November 2011, Bihar, India: Arpna, aged 17, at home in Kharrati village in Gaya District. | Photo credit: Graham Crouch | The Elders

Today (17th October) on International Day for the Eradication of World Poverty, we look at whether economic incentives are enough to alleviate the poverty which is often the reason that parents marry off their daughters.

22 years ago, the Indian state of Haryana launched Apni Beti Apna Dhan (“Our daughters, our wealth”), an ambitious cash-transfer (CCT) programme to change how girls were seen by their families and communities – as a burden to be married off, not an asset.

For every daughter that was born, a family that enrolled in the programme would receive approximately $400, on the condition that they remained unmarried until the age of 18. The impact, they hoped, would be three-fold: increased value of girls, improved educational attainment, and delayed marriage.

When the girls in the programme turned 18, the International Center for Research on Women (ICRW), a Girls Not Brides member, saw the perfect opportunity to evaluate its impact. Was the programme successful? Were girls now seen as more valuable? Were they able to delay marriage? Here is what they found.

Did Apni Beti Apna Dhan help prevent child marriage?

In a nutshell, not really. Although the programme gave families an incentive to keep their daughters in school until the 8th grade, ICRW found that it had no effect on girls getting married before 18.

Only a small proportion of girls (14%) were married when the programme was evaluated. Most telling, there was no significant difference between girls who took part in Apni Beti Apna Dhan and those who didn’t. The programme accompanied a shift that was already happening in the state of Haryana – girls staying in school longer and delaying marriage – but did not cause the change.

On the contrary, the programme may have encouraged families to marry off their daughters once they turned 18. Girls whose families benefited from the conditional cash transfers were 59% more likely to be married once they turned 18 than girls who hadn’t participated. In fact, many families waited to cash in the money at the end of the programme as they saw it a way to cover their daughter’s marriage and dowry expenses.

Challenging social norms

Apni Beti Apna Dhan’s failure to influence when a girl gets marriage points to a bigger problem: changing social norms and attitudes towards girls. Child marriage in Haryana is deeply rooted in gender roles and expectations around girls’ role, which the conditional cash transfers did not challenge.

Girls who took part in the programme grew up with the understanding that they had to get married by a certain age. They understood that their aspirations remained limited by the decisions made for them by their parents and, later on, their husband.
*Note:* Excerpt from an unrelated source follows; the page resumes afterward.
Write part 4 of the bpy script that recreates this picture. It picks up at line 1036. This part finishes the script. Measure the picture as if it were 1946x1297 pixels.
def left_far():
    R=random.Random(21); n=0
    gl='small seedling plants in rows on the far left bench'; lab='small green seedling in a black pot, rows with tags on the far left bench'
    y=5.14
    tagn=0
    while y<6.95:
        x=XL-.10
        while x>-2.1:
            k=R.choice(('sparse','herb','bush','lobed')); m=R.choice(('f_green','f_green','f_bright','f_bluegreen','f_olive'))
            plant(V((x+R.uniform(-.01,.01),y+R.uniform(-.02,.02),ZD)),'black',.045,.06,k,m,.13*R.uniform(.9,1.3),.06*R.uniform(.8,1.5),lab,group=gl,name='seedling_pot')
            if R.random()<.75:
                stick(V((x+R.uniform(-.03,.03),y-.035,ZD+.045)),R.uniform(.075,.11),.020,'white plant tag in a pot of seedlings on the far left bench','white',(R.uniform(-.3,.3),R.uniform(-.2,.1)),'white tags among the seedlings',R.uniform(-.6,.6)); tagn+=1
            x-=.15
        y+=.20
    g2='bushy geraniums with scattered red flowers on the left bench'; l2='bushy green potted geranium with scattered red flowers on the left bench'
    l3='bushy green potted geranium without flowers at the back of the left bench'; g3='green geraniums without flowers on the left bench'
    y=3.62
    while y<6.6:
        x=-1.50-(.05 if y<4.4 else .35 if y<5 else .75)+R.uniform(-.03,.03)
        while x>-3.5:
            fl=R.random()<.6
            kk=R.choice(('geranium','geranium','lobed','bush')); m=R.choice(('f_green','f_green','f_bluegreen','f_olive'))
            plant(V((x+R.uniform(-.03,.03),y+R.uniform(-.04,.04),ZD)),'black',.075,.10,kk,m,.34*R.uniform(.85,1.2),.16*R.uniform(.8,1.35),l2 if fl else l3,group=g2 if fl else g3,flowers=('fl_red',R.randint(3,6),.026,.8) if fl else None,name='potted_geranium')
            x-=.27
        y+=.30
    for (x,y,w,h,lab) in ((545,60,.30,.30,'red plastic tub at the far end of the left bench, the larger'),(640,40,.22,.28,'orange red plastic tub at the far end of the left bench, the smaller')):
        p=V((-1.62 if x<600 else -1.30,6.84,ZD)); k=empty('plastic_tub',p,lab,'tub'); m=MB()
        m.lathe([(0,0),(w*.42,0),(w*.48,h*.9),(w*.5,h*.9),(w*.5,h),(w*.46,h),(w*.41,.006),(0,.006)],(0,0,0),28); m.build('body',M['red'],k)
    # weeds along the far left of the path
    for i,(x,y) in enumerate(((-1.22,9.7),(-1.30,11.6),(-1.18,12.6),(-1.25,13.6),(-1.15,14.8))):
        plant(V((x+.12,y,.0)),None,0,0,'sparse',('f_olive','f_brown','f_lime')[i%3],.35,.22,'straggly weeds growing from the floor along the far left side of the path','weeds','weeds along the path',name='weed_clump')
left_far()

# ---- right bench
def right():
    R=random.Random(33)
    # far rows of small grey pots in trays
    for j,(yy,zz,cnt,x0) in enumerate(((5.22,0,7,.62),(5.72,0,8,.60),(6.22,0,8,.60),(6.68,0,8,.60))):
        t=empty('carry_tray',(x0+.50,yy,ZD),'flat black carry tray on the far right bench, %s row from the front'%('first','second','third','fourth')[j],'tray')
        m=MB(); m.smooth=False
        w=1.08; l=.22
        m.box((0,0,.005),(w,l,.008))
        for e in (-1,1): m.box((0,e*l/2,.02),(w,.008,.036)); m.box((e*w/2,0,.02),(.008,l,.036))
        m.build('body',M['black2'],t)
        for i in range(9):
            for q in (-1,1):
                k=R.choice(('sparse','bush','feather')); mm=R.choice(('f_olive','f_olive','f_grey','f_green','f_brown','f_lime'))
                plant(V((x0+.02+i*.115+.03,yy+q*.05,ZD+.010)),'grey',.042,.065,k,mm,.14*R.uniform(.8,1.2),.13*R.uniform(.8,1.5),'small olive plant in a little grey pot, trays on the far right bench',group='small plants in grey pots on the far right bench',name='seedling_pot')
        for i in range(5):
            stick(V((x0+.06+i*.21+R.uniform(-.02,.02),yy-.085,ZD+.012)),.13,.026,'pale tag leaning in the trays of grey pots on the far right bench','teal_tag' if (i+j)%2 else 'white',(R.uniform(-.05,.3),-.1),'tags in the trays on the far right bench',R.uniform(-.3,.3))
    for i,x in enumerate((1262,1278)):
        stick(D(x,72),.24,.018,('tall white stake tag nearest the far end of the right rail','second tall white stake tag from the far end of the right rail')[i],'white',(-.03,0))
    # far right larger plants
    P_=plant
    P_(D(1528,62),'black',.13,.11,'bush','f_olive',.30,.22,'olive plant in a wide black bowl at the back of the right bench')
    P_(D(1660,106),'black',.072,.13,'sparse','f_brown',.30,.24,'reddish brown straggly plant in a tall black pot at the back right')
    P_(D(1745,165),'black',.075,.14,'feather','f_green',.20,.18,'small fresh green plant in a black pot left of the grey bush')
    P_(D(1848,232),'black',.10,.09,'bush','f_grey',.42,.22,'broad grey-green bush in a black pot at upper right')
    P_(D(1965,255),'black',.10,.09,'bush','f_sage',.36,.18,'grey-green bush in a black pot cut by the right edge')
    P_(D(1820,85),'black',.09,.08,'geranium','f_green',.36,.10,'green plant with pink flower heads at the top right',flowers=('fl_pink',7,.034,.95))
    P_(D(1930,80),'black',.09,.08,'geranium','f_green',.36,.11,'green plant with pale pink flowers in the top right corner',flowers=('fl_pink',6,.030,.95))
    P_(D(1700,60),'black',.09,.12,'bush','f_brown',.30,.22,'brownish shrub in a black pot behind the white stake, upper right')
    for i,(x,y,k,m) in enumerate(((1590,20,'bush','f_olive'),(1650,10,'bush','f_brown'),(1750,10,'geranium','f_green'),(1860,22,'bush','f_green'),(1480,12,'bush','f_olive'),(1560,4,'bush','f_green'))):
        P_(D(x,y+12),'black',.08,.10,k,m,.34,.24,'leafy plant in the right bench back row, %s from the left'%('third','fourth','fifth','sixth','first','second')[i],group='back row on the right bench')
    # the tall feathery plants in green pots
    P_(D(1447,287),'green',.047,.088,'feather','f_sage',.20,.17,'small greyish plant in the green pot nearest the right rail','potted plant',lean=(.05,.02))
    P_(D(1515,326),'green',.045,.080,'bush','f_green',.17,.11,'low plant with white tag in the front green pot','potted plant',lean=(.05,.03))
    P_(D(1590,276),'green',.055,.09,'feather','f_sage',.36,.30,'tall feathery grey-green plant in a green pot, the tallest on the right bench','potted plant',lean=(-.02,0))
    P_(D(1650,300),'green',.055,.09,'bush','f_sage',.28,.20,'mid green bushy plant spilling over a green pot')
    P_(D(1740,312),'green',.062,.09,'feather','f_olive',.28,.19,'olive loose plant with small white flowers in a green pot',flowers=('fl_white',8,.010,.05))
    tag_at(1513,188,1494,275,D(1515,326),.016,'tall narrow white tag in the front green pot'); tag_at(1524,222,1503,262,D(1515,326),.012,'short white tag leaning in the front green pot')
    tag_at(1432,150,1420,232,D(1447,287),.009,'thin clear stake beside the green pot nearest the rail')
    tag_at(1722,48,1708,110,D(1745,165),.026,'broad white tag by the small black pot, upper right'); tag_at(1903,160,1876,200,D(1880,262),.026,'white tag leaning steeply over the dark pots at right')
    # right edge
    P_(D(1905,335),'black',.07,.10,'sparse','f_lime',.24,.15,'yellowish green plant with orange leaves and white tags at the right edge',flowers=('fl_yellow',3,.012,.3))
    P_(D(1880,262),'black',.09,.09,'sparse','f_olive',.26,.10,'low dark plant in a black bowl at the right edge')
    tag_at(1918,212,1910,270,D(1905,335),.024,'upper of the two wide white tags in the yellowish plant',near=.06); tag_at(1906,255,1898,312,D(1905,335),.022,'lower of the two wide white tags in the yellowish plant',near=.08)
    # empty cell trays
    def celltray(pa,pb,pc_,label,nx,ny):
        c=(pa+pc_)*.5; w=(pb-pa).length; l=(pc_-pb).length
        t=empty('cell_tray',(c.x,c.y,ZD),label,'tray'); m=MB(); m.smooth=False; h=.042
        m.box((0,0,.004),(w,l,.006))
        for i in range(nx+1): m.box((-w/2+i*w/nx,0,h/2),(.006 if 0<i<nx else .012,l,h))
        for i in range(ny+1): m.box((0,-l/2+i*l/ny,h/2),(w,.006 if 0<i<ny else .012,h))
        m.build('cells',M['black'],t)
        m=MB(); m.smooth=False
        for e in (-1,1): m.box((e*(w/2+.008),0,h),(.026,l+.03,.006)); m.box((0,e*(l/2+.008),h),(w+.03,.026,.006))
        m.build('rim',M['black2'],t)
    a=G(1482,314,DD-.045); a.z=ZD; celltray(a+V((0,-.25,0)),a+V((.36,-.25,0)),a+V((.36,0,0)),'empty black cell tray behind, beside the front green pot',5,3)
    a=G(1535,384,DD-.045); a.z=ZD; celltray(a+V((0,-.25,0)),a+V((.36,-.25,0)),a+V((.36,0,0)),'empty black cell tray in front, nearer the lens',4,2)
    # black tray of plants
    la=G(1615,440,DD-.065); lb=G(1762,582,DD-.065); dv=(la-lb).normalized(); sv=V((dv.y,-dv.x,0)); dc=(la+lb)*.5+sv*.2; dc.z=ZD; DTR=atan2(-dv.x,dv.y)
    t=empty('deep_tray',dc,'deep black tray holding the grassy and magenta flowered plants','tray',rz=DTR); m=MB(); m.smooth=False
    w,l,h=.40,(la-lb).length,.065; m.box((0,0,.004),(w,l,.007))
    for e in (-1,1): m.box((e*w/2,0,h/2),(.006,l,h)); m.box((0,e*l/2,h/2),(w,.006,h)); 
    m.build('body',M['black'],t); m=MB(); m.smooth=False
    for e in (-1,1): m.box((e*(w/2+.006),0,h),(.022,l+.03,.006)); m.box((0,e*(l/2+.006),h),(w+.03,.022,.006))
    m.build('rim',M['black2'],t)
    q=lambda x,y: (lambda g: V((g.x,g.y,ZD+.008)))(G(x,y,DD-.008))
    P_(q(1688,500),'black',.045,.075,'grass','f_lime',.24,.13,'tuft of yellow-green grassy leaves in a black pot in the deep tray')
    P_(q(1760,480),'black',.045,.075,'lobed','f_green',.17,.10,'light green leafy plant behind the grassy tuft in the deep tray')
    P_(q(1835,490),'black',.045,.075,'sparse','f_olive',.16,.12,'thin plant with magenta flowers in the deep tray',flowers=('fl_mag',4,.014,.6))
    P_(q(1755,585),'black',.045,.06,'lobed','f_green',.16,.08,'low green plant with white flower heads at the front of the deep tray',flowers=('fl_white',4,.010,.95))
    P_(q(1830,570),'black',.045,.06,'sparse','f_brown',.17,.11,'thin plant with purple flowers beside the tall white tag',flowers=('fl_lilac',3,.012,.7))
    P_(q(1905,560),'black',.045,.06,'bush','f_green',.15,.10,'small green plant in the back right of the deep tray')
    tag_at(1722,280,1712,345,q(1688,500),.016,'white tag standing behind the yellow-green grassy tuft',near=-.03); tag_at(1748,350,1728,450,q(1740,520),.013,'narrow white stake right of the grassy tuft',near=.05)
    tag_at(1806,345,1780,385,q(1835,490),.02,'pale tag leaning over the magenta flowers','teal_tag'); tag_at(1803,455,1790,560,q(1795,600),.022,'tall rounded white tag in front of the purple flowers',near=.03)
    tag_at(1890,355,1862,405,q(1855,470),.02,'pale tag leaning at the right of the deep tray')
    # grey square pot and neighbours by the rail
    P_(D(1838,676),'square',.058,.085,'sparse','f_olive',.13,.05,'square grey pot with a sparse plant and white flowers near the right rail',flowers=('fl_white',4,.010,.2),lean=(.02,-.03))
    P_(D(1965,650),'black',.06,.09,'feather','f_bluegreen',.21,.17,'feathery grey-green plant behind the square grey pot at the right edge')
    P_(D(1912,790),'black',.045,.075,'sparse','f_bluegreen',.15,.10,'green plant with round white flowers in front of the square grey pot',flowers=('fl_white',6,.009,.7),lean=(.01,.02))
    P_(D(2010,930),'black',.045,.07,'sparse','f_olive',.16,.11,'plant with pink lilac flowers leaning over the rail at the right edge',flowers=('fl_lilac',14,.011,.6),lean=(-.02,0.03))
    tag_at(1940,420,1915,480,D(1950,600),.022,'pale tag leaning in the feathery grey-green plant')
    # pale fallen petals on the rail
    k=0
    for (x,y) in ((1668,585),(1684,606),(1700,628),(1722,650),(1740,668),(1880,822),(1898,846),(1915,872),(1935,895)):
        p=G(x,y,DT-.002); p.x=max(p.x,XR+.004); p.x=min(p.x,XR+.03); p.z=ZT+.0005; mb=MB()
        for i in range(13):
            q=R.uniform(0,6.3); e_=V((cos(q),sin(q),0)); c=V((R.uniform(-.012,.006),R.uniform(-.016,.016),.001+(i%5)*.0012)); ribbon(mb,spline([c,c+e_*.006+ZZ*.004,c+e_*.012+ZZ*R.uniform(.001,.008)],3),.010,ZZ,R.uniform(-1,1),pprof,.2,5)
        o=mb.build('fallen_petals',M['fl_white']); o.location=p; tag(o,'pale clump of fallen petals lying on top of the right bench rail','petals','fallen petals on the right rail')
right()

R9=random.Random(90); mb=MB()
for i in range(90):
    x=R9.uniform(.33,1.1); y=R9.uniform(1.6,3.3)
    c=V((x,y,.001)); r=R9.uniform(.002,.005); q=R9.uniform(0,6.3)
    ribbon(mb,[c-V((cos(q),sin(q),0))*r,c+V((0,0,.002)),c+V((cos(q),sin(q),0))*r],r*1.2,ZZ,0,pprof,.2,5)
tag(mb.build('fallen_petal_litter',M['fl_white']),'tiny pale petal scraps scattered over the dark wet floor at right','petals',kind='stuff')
“If we don’t marry her off people will say we’ve kept her to help do the household chores. […] This is the way of the world. Everyone gets their daughters married and we’ll have to do it too,” explained one mother.

This tells us that financial incentives alone cannot erase centuries of discrimination towards girls. Social change is complex and requires long-term, multi-sectoral approaches. To transform social norms, programmes must go hand in hand with other interventions to change parents’ attitudes, improve education, incentivise higher level of education, and increase opportunities for girls to learn, work and earn.